** start of Data provided **
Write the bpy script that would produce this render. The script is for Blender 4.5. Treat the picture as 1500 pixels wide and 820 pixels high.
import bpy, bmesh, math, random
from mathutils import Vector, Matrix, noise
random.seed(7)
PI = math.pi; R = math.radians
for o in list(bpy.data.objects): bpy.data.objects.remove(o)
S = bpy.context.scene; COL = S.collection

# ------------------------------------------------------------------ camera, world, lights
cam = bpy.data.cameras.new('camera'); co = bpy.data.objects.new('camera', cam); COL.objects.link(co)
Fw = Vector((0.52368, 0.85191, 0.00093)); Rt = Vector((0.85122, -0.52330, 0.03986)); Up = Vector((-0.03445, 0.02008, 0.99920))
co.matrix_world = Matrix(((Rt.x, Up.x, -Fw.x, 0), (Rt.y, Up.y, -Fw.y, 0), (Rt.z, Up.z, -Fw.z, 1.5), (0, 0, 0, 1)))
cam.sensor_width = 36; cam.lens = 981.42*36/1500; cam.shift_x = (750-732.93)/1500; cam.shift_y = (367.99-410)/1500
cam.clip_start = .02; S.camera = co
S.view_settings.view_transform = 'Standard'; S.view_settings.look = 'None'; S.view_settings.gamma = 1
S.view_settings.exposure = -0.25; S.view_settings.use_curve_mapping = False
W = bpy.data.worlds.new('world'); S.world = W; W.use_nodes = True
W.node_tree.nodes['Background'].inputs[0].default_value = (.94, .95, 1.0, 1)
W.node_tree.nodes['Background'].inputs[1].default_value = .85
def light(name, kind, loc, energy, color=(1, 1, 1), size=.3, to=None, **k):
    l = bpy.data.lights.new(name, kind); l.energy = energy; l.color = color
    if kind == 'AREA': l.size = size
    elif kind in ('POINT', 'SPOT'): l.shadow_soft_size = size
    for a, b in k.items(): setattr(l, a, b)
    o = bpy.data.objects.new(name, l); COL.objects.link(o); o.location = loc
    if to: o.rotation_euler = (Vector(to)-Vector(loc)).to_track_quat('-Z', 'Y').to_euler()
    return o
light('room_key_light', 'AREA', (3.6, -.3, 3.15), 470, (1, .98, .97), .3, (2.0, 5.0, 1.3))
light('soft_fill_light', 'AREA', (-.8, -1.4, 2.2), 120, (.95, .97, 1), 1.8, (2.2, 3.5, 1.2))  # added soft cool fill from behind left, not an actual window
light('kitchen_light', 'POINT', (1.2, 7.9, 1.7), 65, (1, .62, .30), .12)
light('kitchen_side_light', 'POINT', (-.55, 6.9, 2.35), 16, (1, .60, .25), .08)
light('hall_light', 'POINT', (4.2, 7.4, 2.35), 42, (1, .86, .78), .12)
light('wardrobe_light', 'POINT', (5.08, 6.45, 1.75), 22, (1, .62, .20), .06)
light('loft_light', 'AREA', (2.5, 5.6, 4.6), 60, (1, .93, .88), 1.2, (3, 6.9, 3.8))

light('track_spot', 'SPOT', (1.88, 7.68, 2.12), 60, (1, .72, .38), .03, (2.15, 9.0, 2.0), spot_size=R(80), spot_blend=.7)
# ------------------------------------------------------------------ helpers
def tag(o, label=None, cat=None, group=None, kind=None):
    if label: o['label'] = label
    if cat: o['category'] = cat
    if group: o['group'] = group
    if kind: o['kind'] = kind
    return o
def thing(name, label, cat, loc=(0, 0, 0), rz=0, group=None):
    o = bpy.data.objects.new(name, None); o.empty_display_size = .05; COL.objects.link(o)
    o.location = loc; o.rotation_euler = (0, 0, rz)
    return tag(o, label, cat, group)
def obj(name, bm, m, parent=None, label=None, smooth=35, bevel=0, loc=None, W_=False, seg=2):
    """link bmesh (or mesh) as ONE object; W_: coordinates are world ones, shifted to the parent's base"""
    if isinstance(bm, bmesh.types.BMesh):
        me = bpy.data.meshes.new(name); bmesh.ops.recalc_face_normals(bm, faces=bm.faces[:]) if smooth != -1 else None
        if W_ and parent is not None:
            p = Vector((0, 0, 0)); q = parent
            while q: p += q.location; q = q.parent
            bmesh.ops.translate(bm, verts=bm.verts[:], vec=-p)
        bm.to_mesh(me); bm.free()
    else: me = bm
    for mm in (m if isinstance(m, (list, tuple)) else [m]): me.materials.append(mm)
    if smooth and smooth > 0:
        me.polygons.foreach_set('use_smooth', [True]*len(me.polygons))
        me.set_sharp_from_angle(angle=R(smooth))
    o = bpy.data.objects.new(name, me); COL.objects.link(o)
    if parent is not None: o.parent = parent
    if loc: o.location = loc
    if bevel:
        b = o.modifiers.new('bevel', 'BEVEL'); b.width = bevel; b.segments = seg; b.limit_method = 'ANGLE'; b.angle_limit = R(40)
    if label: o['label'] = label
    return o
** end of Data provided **
Reproduce, please, the lines of the material from its first line down to the line containing "S = bpy.context.scene; COL = S.collection", keeping both ends and nothing beyond them.

[Exercise result]
Write the bpy script that would produce this render. The script is for Blender 4.5. Treat the picture as 1500 pixels wide and 820 pixels high.
import bpy, bmesh, math, random
from mathutils import Vector, Matrix, noise
random.seed(7)
PI = math.pi; R = math.radians
for o in list(bpy.data.objects): bpy.data.objects.remove(o)
S = bpy.context.scene; COL = S.collection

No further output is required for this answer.